◆ What you should do ◆
Your copy of the material below should match it exactly, except that it holds no pictures.

◆ Record set ◆

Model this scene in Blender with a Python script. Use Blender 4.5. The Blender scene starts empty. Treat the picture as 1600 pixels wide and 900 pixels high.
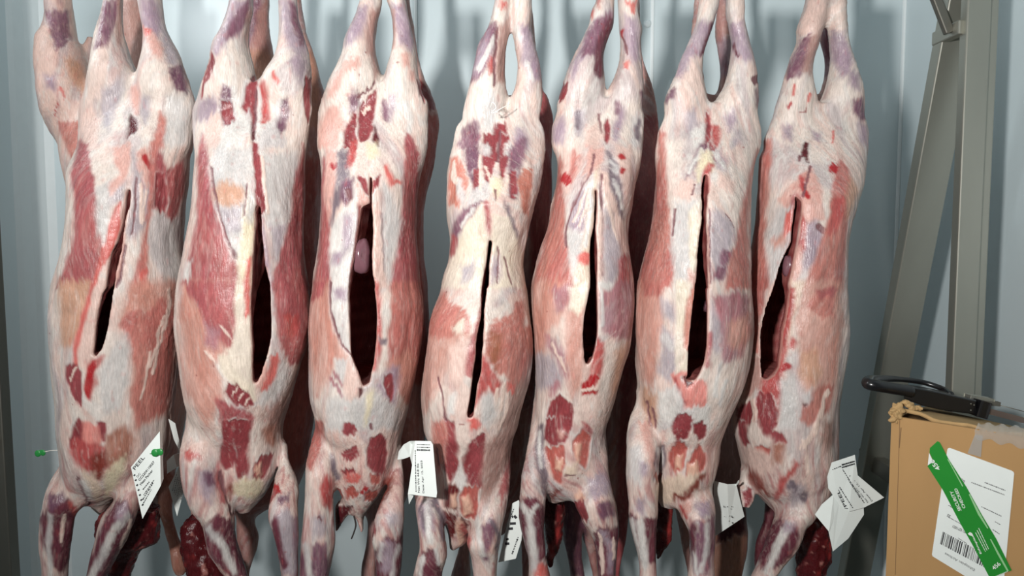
import bpy, bmesh, math, random
import numpy as np
from mathutils import Vector, Matrix, Euler

# ---------------------------------------------------------------- camera, world, lights, exposure
scene = bpy.context.scene
COL = scene.collection
CAM = np.array([0.0, -1.4, 1.25]); PITCH = math.radians(4.0); FPX = 1155.0
cam_data = bpy.data.cameras.new('camera'); cam = bpy.data.objects.new('camera', cam_data); COL.objects.link(cam)
cam.location = CAM; cam.rotation_euler = (math.pi / 2 - PITCH, 0, 0)
cam_data.sensor_width = 36.0; cam_data.lens = 36.0 * FPX / 1600.0; cam_data.clip_start = 0.02
scene.camera = cam
scene.view_settings.view_transform = 'Standard'; scene.view_settings.look = 'None'
scene.view_settings.gamma = 1.0; scene.view_settings.use_curve_mapping = False
scene.view_settings.exposure = 0.0
world = bpy.data.worlds.new('room_ambient'); scene.world = world; world.use_nodes = True
world.node_tree.nodes['Background'].inputs[0].default_value = (0.85, 0.95, 1.0, 1)
world.node_tree.nodes['Background'].inputs[1].default_value = 0.045
def area_light(name, loc, target, size, watts, color, shape='DISK'):
    d = bpy.data.lights.new(name, 'AREA'); d.shape = shape; d.size = size; d.energy = watts; d.color = color
    o = bpy.data.objects.new(name, d); COL.objects.link(o); o.location = loc
    o.rotation_euler = (Vector(target) - Vector(loc)).to_track_quat('-Z', 'Y').to_euler()
    return o
area_light('work_lamp', (-0.42, -1.65, 1.44), (0.1, 0.3, 1.62), 0.10, 21.5, (1.0, 0.98, 0.955)).data.spread = math.radians(120)
area_light('ceiling_lamp', (-1.38, -0.35, 2.22), (0, 0.7, 1.4), 0.30, 8.0, (0.93, 0.98, 1.0))

# ---------------------------------------------------------------- geometry helpers
R_ = np.array([1.0, 0, 0]); F_ = np.array([0, math.cos(PITCH), -math.sin(PITCH)]); U_ = np.array([0, math.sin(PITCH), math.cos(PITCH)])
def ray(px, py):
    return F_ * FPX + R_ * (px - 800.0) + U_ * (450.0 - py)
def at(px, py, y):
    """the point of the vertical plane at depth y that is sighted at that spot of the photograph"""
    d = ray(px, py); t = (y - CAM[1]) / d[1]
    return CAM + d * t
def sight(V):
    d = V - CAM
    zf = d @ F_
    return 800.0 + FPX * (d @ R_) / zf, 450.0 - FPX * (d @ U_) / zf

def s2l(c):
    c = np.asarray(c, dtype=np.float64) / 255.0
    return np.where(c <= 0.04045, c / 12.92, ((c + 0.055) / 1.055) ** 2.4)

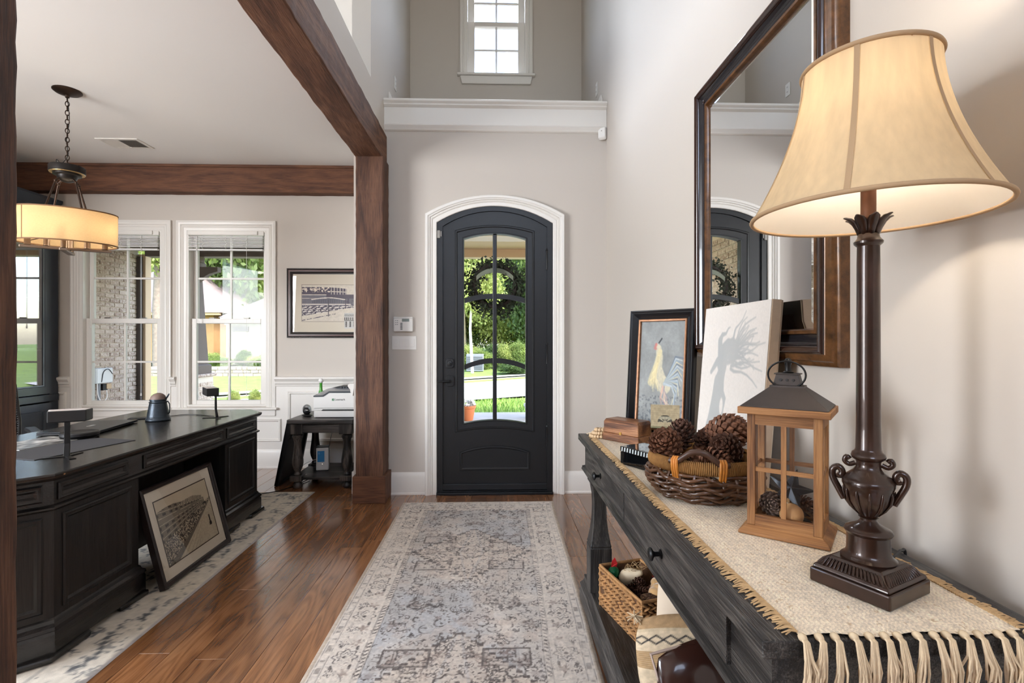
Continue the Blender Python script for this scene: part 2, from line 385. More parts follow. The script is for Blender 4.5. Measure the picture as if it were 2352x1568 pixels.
def off(l, k):      # shrink / grow a loop about its box
    xs = [p[0] for p in l]; zs = [p[1] for p in l]; cx = (min(xs)+max(xs))/2; cz = (min(zs)+max(zs))/2
    fx = 1+2*k/(max(xs)-min(xs)); fz = 1+2*k/(max(zs)-min(zs))
    return [(cx+(p[0]-cx)*fx, cz+(p[1]-cz)*fz) for p in l]
MB().stack([lp(s1, 4.35), lp(off(g0, .075), 4.35), lp(off(g0, .07), 4.345), lp(off(g0, .06), 4.344), lp(off(g0, .054), 4.35), lp(off(g0, .012), 4.352), lp(off(g0, .008), 4.346), lp(g0, 4.346), lp(g0, 4.41), lp(s1, 4.41), lp(s1, 4.35)], cap=False).build('door_slab', m_black, door, smooth=30)
# panes and bars
bars = door
def bar_arc(z0, rise, w, name):
    a = arc(-.27, .245, z0-rise, rise, 16); up = [(p[0], p[1]+w/2) for p in a]; dn = [(p[0], p[1]-w/2) for p in a]
    MB().prism(up+dn[::-1], 4.358, 4.398).build(name, m_black, door)
MB().box(-.031, .004, 4.356, 4.4, .6, 2.2).build('vertical_bar', m_black, door, bevel=.004)
bar_arc(1.676, .038, .042, 'arched_bar'); bar_arc(1.127, .056, .042, 'arched_bar')
for (xa, xb) in ((-.272, -.03), (.003, .247)):
    for (za, zb) in ((.605, 1.1), (1.1, 1.65), (1.65, 2.19)):
        MB().box(xa, xb, 4.374, 4.38, za+.002, zb-.002).build('pane', m_glass, door)
# arched panel mould at the bottom, sweep, hinges, lock and lever
p0 = dloop(-.31, .287, .195, .352, .056); 
MB().stack([lp(p0, 4.351), lp(off(p0, -.004), 4.344), lp(off(p0, -.016), 4.343), lp(off(p0, -.024), 4.35), lp(off(p0, -.03), 4.351)], cap=False, closed=True).build('panel_moulding', m_black, door, smooth=40)
MB().box(DX0+.05, DX1-.05, 4.335, 4.35, .034, .085).build('door_sweep', m_black, door, bevel=.003)
MB().box(DX0, DX1, 4.30, 4.5, -.002, .022).build('threshold', m_blackmetal, door, bevel=.004)
for zz in (1.9, 1.1, .4): MB().lathe([(.007, 0), (.007, .16), (.011, .165), (.005, .18)], 10, (DX1-.05, 4.338)).build('hinge', m_black, door, smooth=40).location.z = zz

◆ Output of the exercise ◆
Model this scene in Blender with a Python script. Use Blender 4.5. The Blender scene starts empty. Treat the picture as 1600 pixels wide and 900 pixels high.
import bpy, bmesh, math, random
import numpy as np
from mathutils import Vector, Matrix, Euler

# ---------------------------------------------------------------- camera, world, lights, exposure
scene = bpy.context.scene
COL = scene.collection
CAM = np.array([0.0, -1.4, 1.25]); PITCH = math.radians(4.0); FPX = 1155.0
cam_data = bpy.data.cameras.new('camera'); cam = bpy.data.objects.new('camera', cam_data); COL.objects.link(cam)
cam.location = CAM; cam.rotation_euler = (math.pi / 2 - PITCH, 0, 0)
cam_data.sensor_width = 36.0; cam_data.lens = 36.0 * FPX / 1600.0; cam_data.clip_start = 0.02
scene.camera = cam
scene.view_settings.view_transform = 'Standard'; scene.view_settings.look = 'None'
scene.view_settings.gamma = 1.0; scene.view_settings.use_curve_mapping = False
scene.view_settings.exposure = 0.0
world = bpy.data.worlds.new('room_ambient'); scene.world = world; world.use_nodes = True
world.node_tree.nodes['Background'].inputs[0].default_value = (0.85, 0.95, 1.0, 1)
world.node_tree.nodes['Background'].inputs[1].default_value = 0.045
def area_light(name, loc, target, size, watts, color, shape='DISK'):
    d = bpy.data.lights.new(name, 'AREA'); d.shape = shape; d.size = size; d.energy = watts; d.color = color
    o = bpy.data.objects.new(name, d); COL.objects.link(o); o.location = loc
    o.rotation_euler = (Vector(target) - Vector(loc)).to_track_quat('-Z', 'Y').to_euler()
    return o
area_light('work_lamp', (-0.42, -1.65, 1.44), (0.1, 0.3, 1.62), 0.10, 21.5, (1.0, 0.98, 0.955)).data.spread = math.radians(120)
area_light('ceiling_lamp', (-1.38, -0.35, 2.22), (0, 0.7, 1.4), 0.30, 8.0, (0.93, 0.98, 1.0))

# ---------------------------------------------------------------- geometry helpers
R_ = np.array([1.0, 0, 0]); F_ = np.array([0, math.cos(PITCH), -math.sin(PITCH)]); U_ = np.array([0, math.sin(PITCH), math.cos(PITCH)])
def ray(px, py):
    return F_ * FPX + R_ * (px - 800.0) + U_ * (450.0 - py)
def at(px, py, y):
    """the point of the vertical plane at depth y that is sighted at that spot of the photograph"""
    d = ray(px, py); t = (y - CAM[1]) / d[1]
    return CAM + d * t
def sight(V):
    d = V - CAM
    zf = d @ F_
    return 800.0 + FPX * (d @ R_) / zf, 450.0 - FPX * (d @ U_) / zf

def s2l(c):
    c = np.asarray(c, dtype=np.float64) / 255.0
    return np.where(c <= 0.04045, c / 12.92, ((c + 0.055) / 1.055) ** 2.4)

Continue the Blender Python script for this scene: part 2, from line 385. More parts follow. The script is for Blender 4.5. Measure the picture as if it were 2352x1568 pixels.
def off(l, k):      # shrink / grow a loop about its box
    xs = [p[0] for p in l]; zs = [p[1] for p in l]; cx = (min(xs)+max(xs))/2; cz = (min(zs)+max(zs))/2
    fx = 1+2*k/(max(xs)-min(xs)); fz = 1+2*k/(max(zs)-min(zs))
    return [(cx+(p[0]-cx)*fx, cz+(p[1]-cz)*fz) for p in l]
MB().stack([lp(s1, 4.35), lp(off(g0, .075), 4.35), lp(off(g0, .07), 4.345), lp(off(g0, .06), 4.344), lp(off(g0, .054), 4.35), lp(off(g0, .012), 4.352), lp(off(g0, .008), 4.346), lp(g0, 4.346), lp(g0, 4.41), lp(s1, 4.41), lp(s1, 4.35)], cap=False).build('door_slab', m_black, door, smooth=30)
# panes and bars
bars = door
def bar_arc(z0, rise, w, name):
    a = arc(-.27, .245, z0-rise, rise, 16); up = [(p[0], p[1]+w/2) for p in a]; dn = [(p[0], p[1]-w/2) for p in a]
    MB().prism(up+dn[::-1], 4.358, 4.398).build(name, m_black, door)
MB().box(-.031, .004, 4.356, 4.4, .6, 2.2).build('vertical_bar', m_black, door, bevel=.004)
bar_arc(1.676, .038, .042, 'arched_bar'); bar_arc(1.127, .056, .042, 'arched_bar')
for (xa, xb) in ((-.272, -.03), (.003, .247)):
    for (za, zb) in ((.605, 1.1), (1.1, 1.65), (1.65, 2.19)):
        MB().box(xa, xb, 4.374, 4.38, za+.002, zb-.002).build('pane', m_glass, door)
# arched panel mould at the bottom, sweep, hinges, lock and lever
p0 = dloop(-.31, .287, .195, .352, .056); 
MB().stack([lp(p0, 4.351), lp(off(p0, -.004), 4.344), lp(off(p0, -.016), 4.343), lp(off(p0, -.024), 4.35), lp(off(p0, -.03), 4.351)], cap=False, closed=True).build('panel_moulding', m_black, door, smooth=40)
MB().box(DX0+.05, DX1-.05, 4.335, 4.35, .034, .085).build('door_sweep', m_black, door, bevel=.003)
MB().box(DX0, DX1, 4.30, 4.5, -.002, .022).build('threshold', m_blackmetal, door, bevel=.004)
for zz in (1.9, 1.1, .4): MB().lathe([(.007, 0), (.007, .16), (.011, .165), (.005, .18)], 10, (DX1-.05, 4.338)).build('hinge', m_black, door, smooth=40).location.z = zz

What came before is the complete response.